— Start —

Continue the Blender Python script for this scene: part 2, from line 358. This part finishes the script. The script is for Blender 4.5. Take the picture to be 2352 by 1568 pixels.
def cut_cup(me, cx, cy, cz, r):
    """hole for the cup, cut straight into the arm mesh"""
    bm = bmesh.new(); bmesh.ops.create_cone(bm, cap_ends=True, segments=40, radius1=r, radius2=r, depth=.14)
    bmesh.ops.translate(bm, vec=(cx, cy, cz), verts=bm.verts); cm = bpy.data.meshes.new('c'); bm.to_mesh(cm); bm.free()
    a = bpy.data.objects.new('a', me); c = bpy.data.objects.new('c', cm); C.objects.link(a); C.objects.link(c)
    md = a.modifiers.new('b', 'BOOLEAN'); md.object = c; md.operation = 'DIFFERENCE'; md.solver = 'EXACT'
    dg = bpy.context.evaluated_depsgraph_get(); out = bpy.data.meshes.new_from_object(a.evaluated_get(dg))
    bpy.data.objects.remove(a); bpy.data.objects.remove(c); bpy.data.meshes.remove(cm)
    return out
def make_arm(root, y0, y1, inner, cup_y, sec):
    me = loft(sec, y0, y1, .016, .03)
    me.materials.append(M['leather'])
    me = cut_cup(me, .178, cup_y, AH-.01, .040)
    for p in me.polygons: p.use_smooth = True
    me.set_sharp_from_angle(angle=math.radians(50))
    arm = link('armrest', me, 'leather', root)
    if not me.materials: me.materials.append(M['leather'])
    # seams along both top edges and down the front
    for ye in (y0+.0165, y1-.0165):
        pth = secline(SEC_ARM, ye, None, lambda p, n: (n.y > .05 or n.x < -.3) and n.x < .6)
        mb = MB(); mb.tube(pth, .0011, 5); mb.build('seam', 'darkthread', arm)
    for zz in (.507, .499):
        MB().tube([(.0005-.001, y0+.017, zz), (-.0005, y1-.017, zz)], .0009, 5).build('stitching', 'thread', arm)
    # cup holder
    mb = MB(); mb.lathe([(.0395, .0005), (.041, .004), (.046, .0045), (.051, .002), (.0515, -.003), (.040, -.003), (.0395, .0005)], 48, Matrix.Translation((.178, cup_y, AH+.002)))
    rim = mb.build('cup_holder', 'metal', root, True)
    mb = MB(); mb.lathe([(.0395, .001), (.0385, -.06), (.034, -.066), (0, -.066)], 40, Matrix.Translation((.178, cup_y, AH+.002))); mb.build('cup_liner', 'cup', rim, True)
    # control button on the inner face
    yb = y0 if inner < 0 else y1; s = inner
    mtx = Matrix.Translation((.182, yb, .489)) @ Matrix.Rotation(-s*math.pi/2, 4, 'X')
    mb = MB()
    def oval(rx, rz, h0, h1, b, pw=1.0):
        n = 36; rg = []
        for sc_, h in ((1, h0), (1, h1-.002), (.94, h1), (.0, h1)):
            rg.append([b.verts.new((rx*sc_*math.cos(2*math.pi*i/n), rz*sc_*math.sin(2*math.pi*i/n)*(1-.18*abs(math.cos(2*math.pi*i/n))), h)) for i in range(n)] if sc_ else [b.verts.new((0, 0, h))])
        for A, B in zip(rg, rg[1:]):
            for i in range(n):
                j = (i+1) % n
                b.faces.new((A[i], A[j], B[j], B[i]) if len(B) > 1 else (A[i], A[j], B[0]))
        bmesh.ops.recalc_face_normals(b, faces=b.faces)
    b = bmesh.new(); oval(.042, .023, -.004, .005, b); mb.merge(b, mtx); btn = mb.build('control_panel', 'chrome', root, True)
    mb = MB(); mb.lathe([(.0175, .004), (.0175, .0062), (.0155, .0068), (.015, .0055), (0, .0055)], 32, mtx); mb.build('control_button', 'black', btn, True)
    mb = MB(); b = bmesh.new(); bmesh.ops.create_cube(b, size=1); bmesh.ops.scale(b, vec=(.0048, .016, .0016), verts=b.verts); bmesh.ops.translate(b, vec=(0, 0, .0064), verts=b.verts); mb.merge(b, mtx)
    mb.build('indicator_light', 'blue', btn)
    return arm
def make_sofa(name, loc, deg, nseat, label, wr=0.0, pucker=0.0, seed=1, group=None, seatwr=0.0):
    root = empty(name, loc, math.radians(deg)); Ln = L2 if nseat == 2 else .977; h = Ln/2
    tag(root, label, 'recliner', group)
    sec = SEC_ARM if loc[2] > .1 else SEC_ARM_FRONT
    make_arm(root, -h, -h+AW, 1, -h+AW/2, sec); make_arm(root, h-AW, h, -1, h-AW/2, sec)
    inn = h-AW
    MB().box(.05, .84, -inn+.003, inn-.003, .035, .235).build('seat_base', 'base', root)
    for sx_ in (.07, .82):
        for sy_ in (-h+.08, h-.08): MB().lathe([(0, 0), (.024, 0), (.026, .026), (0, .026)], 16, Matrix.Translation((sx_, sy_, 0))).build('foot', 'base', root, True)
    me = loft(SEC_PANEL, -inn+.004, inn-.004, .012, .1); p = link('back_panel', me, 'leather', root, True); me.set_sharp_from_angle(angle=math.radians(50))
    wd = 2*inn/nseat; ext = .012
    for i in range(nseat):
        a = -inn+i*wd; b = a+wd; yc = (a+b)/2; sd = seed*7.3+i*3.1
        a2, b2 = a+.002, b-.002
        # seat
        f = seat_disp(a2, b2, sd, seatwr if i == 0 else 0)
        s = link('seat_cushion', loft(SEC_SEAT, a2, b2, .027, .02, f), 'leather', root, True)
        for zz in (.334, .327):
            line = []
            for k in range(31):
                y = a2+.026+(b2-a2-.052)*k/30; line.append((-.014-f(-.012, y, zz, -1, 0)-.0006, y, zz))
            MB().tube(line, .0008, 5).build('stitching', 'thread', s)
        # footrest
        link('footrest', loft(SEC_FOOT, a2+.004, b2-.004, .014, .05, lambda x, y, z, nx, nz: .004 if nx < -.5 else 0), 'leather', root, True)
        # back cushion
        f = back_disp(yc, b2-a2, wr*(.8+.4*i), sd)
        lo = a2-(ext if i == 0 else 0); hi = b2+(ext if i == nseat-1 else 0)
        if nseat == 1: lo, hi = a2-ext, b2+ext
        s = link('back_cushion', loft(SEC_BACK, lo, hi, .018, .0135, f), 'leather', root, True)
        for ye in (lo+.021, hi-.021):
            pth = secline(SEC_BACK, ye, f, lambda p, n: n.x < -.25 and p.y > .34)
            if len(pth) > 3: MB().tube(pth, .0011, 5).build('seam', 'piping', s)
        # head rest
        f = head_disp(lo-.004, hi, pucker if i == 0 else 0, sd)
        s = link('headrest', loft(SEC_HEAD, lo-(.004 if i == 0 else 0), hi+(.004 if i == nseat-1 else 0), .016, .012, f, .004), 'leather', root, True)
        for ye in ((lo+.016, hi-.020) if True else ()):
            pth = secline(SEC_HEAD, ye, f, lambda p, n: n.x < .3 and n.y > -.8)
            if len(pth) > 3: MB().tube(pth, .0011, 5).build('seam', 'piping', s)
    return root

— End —

▸ **WHAT YOU HAVE TO DO**
Set down the material above again, word for word.

▸ **ANSWER TO THIS TASK**
Continue the Blender Python script for this scene: part 2, from line 358. This part finishes the script. The script is for Blender 4.5. Take the picture to be 2352 by 1568 pixels.
def cut_cup(me, cx, cy, cz, r):
    """hole for the cup, cut straight into the arm mesh"""
    bm = bmesh.new(); bmesh.ops.create_cone(bm, cap_ends=True, segments=40, radius1=r, radius2=r, depth=.14)
    bmesh.ops.translate(bm, vec=(cx, cy, cz), verts=bm.verts); cm = bpy.data.meshes.new('c'); bm.to_mesh(cm); bm.free()
    a = bpy.data.objects.new('a', me); c = bpy.data.objects.new('c', cm); C.objects.link(a); C.objects.link(c)
    md = a.modifiers.new('b', 'BOOLEAN'); md.object = c; md.operation = 'DIFFERENCE'; md.solver = 'EXACT'
    dg = bpy.context.evaluated_depsgraph_get(); out = bpy.data.meshes.new_from_object(a.evaluated_get(dg))
    bpy.data.objects.remove(a); bpy.data.objects.remove(c); bpy.data.meshes.remove(cm)
    return out
def make_arm(root, y0, y1, inner, cup_y, sec):
    me = loft(sec, y0, y1, .016, .03)
    me.materials.append(M['leather'])
    me = cut_cup(me, .178, cup_y, AH-.01, .040)
    for p in me.polygons: p.use_smooth = True
    me.set_sharp_from_angle(angle=math.radians(50))
    arm = link('armrest', me, 'leather', root)
    if not me.materials: me.materials.append(M['leather'])
    # seams along both top edges and down the front
    for ye in (y0+.0165, y1-.0165):
        pth = secline(SEC_ARM, ye, None, lambda p, n: (n.y > .05 or n.x < -.3) and n.x < .6)
        mb = MB(); mb.tube(pth, .0011, 5); mb.build('seam', 'darkthread', arm)
    for zz in (.507, .499):
        MB().tube([(.0005-.001, y0+.017, zz), (-.0005, y1-.017, zz)], .0009, 5).build('stitching', 'thread', arm)
    # cup holder
    mb = MB(); mb.lathe([(.0395, .0005), (.041, .004), (.046, .0045), (.051, .002), (.0515, -.003), (.040, -.003), (.0395, .0005)], 48, Matrix.Translation((.178, cup_y, AH+.002)))
    rim = mb.build('cup_holder', 'metal', root, True)
    mb = MB(); mb.lathe([(.0395, .001), (.0385, -.06), (.034, -.066), (0, -.066)], 40, Matrix.Translation((.178, cup_y, AH+.002))); mb.build('cup_liner', 'cup', rim, True)
    # control button on the inner face
    yb = y0 if inner < 0 else y1; s = inner
    mtx = Matrix.Translation((.182, yb, .489)) @ Matrix.Rotation(-s*math.pi/2, 4, 'X')
    mb = MB()
    def oval(rx, rz, h0, h1, b, pw=1.0):
        n = 36; rg = []
        for sc_, h in ((1, h0), (1, h1-.002), (.94, h1), (.0, h1)):
            rg.append([b.verts.new((rx*sc_*math.cos(2*math.pi*i/n), rz*sc_*math.sin(2*math.pi*i/n)*(1-.18*abs(math.cos(2*math.pi*i/n))), h)) for i in range(n)] if sc_ else [b.verts.new((0, 0, h))])
        for A, B in zip(rg, rg[1:]):
            for i in range(n):
                j = (i+1) % n
                b.faces.new((A[i], A[j], B[j], B[i]) if len(B) > 1 else (A[i], A[j], B[0]))
        bmesh.ops.recalc_face_normals(b, faces=b.faces)
    b = bmesh.new(); oval(.042, .023, -.004, .005, b); mb.merge(b, mtx); btn = mb.build('control_panel', 'chrome', root, True)
    mb = MB(); mb.lathe([(.0175, .004), (.0175, .0062), (.0155, .0068), (.015, .0055), (0, .0055)], 32, mtx); mb.build('control_button', 'black', btn, True)
    mb = MB(); b = bmesh.new(); bmesh.ops.create_cube(b, size=1); bmesh.ops.scale(b, vec=(.0048, .016, .0016), verts=b.verts); bmesh.ops.translate(b, vec=(0, 0, .0064), verts=b.verts); mb.merge(b, mtx)
    mb.build('indicator_light', 'blue', btn)
    return arm
def make_sofa(name, loc, deg, nseat, label, wr=0.0, pucker=0.0, seed=1, group=None, seatwr=0.0):
    root = empty(name, loc, math.radians(deg)); Ln = L2 if nseat == 2 else .977; h = Ln/2
    tag(root, label, 'recliner', group)
    sec = SEC_ARM if loc[2] > .1 else SEC_ARM_FRONT
    make_arm(root, -h, -h+AW, 1, -h+AW/2, sec); make_arm(root, h-AW, h, -1, h-AW/2, sec)
    inn = h-AW
    MB().box(.05, .84, -inn+.003, inn-.003, .035, .235).build('seat_base', 'base', root)
    for sx_ in (.07, .82):
        for sy_ in (-h+.08, h-.08): MB().lathe([(0, 0), (.024, 0), (.026, .026), (0, .026)], 16, Matrix.Translation((sx_, sy_, 0))).build('foot', 'base', root, True)
    me = loft(SEC_PANEL, -inn+.004, inn-.004, .012, .1); p = link('back_panel', me, 'leather', root, True); me.set_sharp_from_angle(angle=math.radians(50))
    wd = 2*inn/nseat; ext = .012
    for i in range(nseat):
        a = -inn+i*wd; b = a+wd; yc = (a+b)/2; sd = seed*7.3+i*3.1
        a2, b2 = a+.002, b-.002
        # seat
        f = seat_disp(a2, b2, sd, seatwr if i == 0 else 0)
        s = link('seat_cushion', loft(SEC_SEAT, a2, b2, .027, .02, f), 'leather', root, True)
        for zz in (.334, .327):
            line = []
            for k in range(31):
                y = a2+.026+(b2-a2-.052)*k/30; line.append((-.014-f(-.012, y, zz, -1, 0)-.0006, y, zz))
            MB().tube(line, .0008, 5).build('stitching', 'thread', s)
        # footrest
        link('footrest', loft(SEC_FOOT, a2+.004, b2-.004, .014, .05, lambda x, y, z, nx, nz: .004 if nx < -.5 else 0), 'leather', root, True)
        # back cushion
        f = back_disp(yc, b2-a2, wr*(.8+.4*i), sd)
        lo = a2-(ext if i == 0 else 0); hi = b2+(ext if i == nseat-1 else 0)
        if nseat == 1: lo, hi = a2-ext, b2+ext
        s = link('back_cushion', loft(SEC_BACK, lo, hi, .018, .0135, f), 'leather', root, True)
        for ye in (lo+.021, hi-.021):
            pth = secline(SEC_BACK, ye, f, lambda p, n: n.x < -.25 and p.y > .34)
            if len(pth) > 3: MB().tube(pth, .0011, 5).build('seam', 'piping', s)
        # head rest
        f = head_disp(lo-.004, hi, pucker if i == 0 else 0, sd)
        s = link('headrest', loft(SEC_HEAD, lo-(.004 if i == 0 else 0), hi+(.004 if i == nseat-1 else 0), .016, .012, f, .004), 'leather', root, True)
        for ye in ((lo+.016, hi-.020) if True else ()):
            pth = secline(SEC_HEAD, ye, f, lambda p, n: n.x < .3 and n.y > -.8)
            if len(pth) > 3: MB().tube(pth, .0011, 5).build('seam', 'piping', s)
    return root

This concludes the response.